Make an exact copy of the listing below.

DATA EXTRACT>
——

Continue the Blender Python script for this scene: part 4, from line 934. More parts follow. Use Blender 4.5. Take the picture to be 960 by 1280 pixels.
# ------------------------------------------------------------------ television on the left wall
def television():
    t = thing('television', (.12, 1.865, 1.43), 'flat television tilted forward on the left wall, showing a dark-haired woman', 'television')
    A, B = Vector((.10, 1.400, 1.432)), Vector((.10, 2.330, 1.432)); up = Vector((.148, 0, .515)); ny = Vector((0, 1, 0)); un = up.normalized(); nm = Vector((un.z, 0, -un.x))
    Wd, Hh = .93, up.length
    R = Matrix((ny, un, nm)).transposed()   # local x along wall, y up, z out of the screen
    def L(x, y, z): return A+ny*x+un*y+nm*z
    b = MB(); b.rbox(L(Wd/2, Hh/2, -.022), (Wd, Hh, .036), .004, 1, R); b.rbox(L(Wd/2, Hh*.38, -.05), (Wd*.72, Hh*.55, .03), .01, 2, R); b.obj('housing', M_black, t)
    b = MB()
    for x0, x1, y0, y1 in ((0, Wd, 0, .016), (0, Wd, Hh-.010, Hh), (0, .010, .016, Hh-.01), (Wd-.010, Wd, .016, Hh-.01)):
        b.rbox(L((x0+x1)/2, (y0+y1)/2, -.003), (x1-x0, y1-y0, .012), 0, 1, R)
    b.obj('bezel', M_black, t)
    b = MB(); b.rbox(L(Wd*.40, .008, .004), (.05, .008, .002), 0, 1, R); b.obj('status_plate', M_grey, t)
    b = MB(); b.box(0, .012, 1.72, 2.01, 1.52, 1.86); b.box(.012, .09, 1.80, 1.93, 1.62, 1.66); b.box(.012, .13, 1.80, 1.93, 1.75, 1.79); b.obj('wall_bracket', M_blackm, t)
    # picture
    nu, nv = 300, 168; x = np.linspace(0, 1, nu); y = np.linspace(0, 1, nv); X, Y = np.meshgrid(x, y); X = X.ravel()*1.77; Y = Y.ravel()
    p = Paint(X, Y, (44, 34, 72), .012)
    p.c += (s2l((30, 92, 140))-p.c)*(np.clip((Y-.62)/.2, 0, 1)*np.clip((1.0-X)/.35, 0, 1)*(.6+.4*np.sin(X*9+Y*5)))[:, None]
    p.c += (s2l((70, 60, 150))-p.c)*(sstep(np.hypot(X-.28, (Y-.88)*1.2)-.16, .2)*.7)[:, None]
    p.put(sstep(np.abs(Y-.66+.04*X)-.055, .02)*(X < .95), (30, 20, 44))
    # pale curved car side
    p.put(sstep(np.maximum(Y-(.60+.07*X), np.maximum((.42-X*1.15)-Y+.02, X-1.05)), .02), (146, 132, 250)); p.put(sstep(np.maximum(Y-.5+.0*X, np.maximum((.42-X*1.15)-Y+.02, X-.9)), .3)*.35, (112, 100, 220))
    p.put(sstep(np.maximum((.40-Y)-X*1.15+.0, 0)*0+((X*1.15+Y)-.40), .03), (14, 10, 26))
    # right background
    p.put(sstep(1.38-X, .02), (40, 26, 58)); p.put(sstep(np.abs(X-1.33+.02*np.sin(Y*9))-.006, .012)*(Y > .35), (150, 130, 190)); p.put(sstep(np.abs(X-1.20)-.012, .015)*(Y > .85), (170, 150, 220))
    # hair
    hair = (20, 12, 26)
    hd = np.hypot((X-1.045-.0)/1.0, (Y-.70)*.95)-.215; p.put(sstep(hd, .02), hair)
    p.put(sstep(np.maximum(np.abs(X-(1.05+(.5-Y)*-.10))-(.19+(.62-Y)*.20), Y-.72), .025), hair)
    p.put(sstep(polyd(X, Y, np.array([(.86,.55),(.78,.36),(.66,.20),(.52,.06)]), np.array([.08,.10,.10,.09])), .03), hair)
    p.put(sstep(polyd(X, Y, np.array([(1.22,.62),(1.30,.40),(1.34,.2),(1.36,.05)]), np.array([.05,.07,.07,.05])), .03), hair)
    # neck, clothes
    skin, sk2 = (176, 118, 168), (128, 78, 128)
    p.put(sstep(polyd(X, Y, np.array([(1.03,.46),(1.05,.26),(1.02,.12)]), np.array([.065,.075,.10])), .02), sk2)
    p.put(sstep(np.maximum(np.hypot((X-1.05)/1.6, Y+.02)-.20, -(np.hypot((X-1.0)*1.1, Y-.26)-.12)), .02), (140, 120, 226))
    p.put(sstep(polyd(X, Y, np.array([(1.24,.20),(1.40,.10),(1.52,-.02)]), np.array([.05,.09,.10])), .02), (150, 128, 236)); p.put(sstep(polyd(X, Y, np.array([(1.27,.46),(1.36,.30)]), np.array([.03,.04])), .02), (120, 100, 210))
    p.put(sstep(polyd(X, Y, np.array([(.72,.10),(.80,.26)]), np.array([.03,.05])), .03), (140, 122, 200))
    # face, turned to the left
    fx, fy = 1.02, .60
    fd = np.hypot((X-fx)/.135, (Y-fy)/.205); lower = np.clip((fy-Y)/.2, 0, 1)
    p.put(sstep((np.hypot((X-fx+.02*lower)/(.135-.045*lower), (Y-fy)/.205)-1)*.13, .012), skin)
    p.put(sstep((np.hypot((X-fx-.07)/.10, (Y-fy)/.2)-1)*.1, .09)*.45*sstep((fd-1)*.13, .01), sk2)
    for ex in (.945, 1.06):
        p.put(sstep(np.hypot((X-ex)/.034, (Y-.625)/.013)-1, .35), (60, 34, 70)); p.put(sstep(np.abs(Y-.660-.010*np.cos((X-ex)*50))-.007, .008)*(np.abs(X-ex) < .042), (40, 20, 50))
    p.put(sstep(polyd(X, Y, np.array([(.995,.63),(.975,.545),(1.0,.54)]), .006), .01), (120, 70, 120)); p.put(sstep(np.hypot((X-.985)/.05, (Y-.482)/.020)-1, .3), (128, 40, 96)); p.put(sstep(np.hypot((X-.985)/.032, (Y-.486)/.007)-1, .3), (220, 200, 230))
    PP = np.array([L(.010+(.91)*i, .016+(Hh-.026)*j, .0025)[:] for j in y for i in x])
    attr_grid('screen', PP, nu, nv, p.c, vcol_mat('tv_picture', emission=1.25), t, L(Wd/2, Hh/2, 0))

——

WRITTEN ANSWER>
Continue the Blender Python script for this scene: part 4, from line 934. More parts follow. Use Blender 4.5. Take the picture to be 960 by 1280 pixels.
# ------------------------------------------------------------------ television on the left wall
def television():
    t = thing('television', (.12, 1.865, 1.43), 'flat television tilted forward on the left wall, showing a dark-haired woman', 'television')
    A, B = Vector((.10, 1.400, 1.432)), Vector((.10, 2.330, 1.432)); up = Vector((.148, 0, .515)); ny = Vector((0, 1, 0)); un = up.normalized(); nm = Vector((un.z, 0, -un.x))
    Wd, Hh = .93, up.length
    R = Matrix((ny, un, nm)).transposed()   # local x along wall, y up, z out of the screen
    def L(x, y, z): return A+ny*x+un*y+nm*z
    b = MB(); b.rbox(L(Wd/2, Hh/2, -.022), (Wd, Hh, .036), .004, 1, R); b.rbox(L(Wd/2, Hh*.38, -.05), (Wd*.72, Hh*.55, .03), .01, 2, R); b.obj('housing', M_black, t)
    b = MB()
    for x0, x1, y0, y1 in ((0, Wd, 0, .016), (0, Wd, Hh-.010, Hh), (0, .010, .016, Hh-.01), (Wd-.010, Wd, .016, Hh-.01)):
        b.rbox(L((x0+x1)/2, (y0+y1)/2, -.003), (x1-x0, y1-y0, .012), 0, 1, R)
    b.obj('bezel', M_black, t)
    b = MB(); b.rbox(L(Wd*.40, .008, .004), (.05, .008, .002), 0, 1, R); b.obj('status_plate', M_grey, t)
    b = MB(); b.box(0, .012, 1.72, 2.01, 1.52, 1.86); b.box(.012, .09, 1.80, 1.93, 1.62, 1.66); b.box(.012, .13, 1.80, 1.93, 1.75, 1.79); b.obj('wall_bracket', M_blackm, t)
    # picture
    nu, nv = 300, 168; x = np.linspace(0, 1, nu); y = np.linspace(0, 1, nv); X, Y = np.meshgrid(x, y); X = X.ravel()*1.77; Y = Y.ravel()
    p = Paint(X, Y, (44, 34, 72), .012)
    p.c += (s2l((30, 92, 140))-p.c)*(np.clip((Y-.62)/.2, 0, 1)*np.clip((1.0-X)/.35, 0, 1)*(.6+.4*np.sin(X*9+Y*5)))[:, None]
    p.c += (s2l((70, 60, 150))-p.c)*(sstep(np.hypot(X-.28, (Y-.88)*1.2)-.16, .2)*.7)[:, None]
    p.put(sstep(np.abs(Y-.66+.04*X)-.055, .02)*(X < .95), (30, 20, 44))
    # pale curved car side
    p.put(sstep(np.maximum(Y-(.60+.07*X), np.maximum((.42-X*1.15)-Y+.02, X-1.05)), .02), (146, 132, 250)); p.put(sstep(np.maximum(Y-.5+.0*X, np.maximum((.42-X*1.15)-Y+.02, X-.9)), .3)*.35, (112, 100, 220))
    p.put(sstep(np.maximum((.40-Y)-X*1.15+.0, 0)*0+((X*1.15+Y)-.40), .03), (14, 10, 26))
    # right background
    p.put(sstep(1.38-X, .02), (40, 26, 58)); p.put(sstep(np.abs(X-1.33+.02*np.sin(Y*9))-.006, .012)*(Y > .35), (150, 130, 190)); p.put(sstep(np.abs(X-1.20)-.012, .015)*(Y > .85), (170, 150, 220))
    # hair
    hair = (20, 12, 26)
    hd = np.hypot((X-1.045-.0)/1.0, (Y-.70)*.95)-.215; p.put(sstep(hd, .02), hair)
    p.put(sstep(np.maximum(np.abs(X-(1.05+(.5-Y)*-.10))-(.19+(.62-Y)*.20), Y-.72), .025), hair)
    p.put(sstep(polyd(X, Y, np.array([(.86,.55),(.78,.36),(.66,.20),(.52,.06)]), np.array([.08,.10,.10,.09])), .03), hair)
    p.put(sstep(polyd(X, Y, np.array([(1.22,.62),(1.30,.40),(1.34,.2),(1.36,.05)]), np.array([.05,.07,.07,.05])), .03), hair)
    # neck, clothes
    skin, sk2 = (176, 118, 168), (128, 78, 128)
    p.put(sstep(polyd(X, Y, np.array([(1.03,.46),(1.05,.26),(1.02,.12)]), np.array([.065,.075,.10])), .02), sk2)
    p.put(sstep(np.maximum(np.hypot((X-1.05)/1.6, Y+.02)-.20, -(np.hypot((X-1.0)*1.1, Y-.26)-.12)), .02), (140, 120, 226))
    p.put(sstep(polyd(X, Y, np.array([(1.24,.20),(1.40,.10),(1.52,-.02)]), np.array([.05,.09,.10])), .02), (150, 128, 236)); p.put(sstep(polyd(X, Y, np.array([(1.27,.46),(1.36,.30)]), np.array([.03,.04])), .02), (120, 100, 210))
    p.put(sstep(polyd(X, Y, np.array([(.72,.10),(.80,.26)]), np.array([.03,.05])), .03), (140, 122, 200))
    # face, turned to the left
    fx, fy = 1.02, .60
    fd = np.hypot((X-fx)/.135, (Y-fy)/.205); lower = np.clip((fy-Y)/.2, 0, 1)
    p.put(sstep((np.hypot((X-fx+.02*lower)/(.135-.045*lower), (Y-fy)/.205)-1)*.13, .012), skin)
    p.put(sstep((np.hypot((X-fx-.07)/.10, (Y-fy)/.2)-1)*.1, .09)*.45*sstep((fd-1)*.13, .01), sk2)
    for ex in (.945, 1.06):
        p.put(sstep(np.hypot((X-ex)/.034, (Y-.625)/.013)-1, .35), (60, 34, 70)); p.put(sstep(np.abs(Y-.660-.010*np.cos((X-ex)*50))-.007, .008)*(np.abs(X-ex) < .042), (40, 20, 50))
    p.put(sstep(polyd(X, Y, np.array([(.995,.63),(.975,.545),(1.0,.54)]), .006), .01), (120, 70, 120)); p.put(sstep(np.hypot((X-.985)/.05, (Y-.482)/.020)-1, .3), (128, 40, 96)); p.put(sstep(np.hypot((X-.985)/.032, (Y-.486)/.007)-1, .3), (220, 200, 230))
    PP = np.array([L(.010+(.91)*i, .016+(Hh-.026)*j, .0025)[:] for j in y for i in x])
    attr_grid('screen', PP, nu, nv, p.c, vcol_mat('tv_picture', emission=1.25), t, L(Wd/2, Hh/2, 0))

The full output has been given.